The review goes on to then try and address the seeming contradiction between the need and value of checklists and the stifling effect that it can have by pointing out that “The utility of formal protocols [i.e. checklists, standard operating procedures (SOPs), etc.] varies with the nature of the activity—some activities are highly systematized, like engineering and other dependent on the judgment and personality of the individual. Spontaneity and imagination are important in many jobs.”

So there you have it—checklists—are helpful in defined, routine, almost mechanized areas where we can identify and itemize the necessary tasks, they are common to its performance, and they are proven to help avoid frequent oversights and mistakes. But where agility and innovation is called for, checklists can lead to either bureaucracy and/or missing the mark in getting the job done.

So are checklists helpful or hurtful with technology?
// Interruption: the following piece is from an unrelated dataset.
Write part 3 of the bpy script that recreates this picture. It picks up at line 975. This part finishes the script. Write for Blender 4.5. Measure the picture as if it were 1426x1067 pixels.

On one hand, technology is a fast-changing, innovative field that drives organizational transformation and thus it cannot primarily be a checklist function. Technology requires visionary leaders, talented managers, and customer-driven staffs. There isn’t a checklist in the world can inspire people, build meaningful customer relationships, and solve evolving, large and complex business problems.

On the other hand, there are common IT operational functions that need to get done and well-known pitfalls, and for these areas checklists can help us not make the same dumb mistakes again and again. For example, we can check that we are not making redundant IT investments. We can verify that appropriate accessibility for the handicapped has been provided for. We can safeguard people’s privacy with appropriate assessments.

The place for checklists in IT is pretty clear:

· STRANGLEHOLDS—Checklists cannot be a stranglehold on our business performance. They are not a substitute for thinking and doing. They cannot replace dedicated, talented, hardworking people addressing challenging and evolving business requirements with new and improved processes and technologies.

· SAFETY NETS—Checklists are safety nets. They are codified best practices and lessons learned that help us in not making routine, yet costly mistakes again.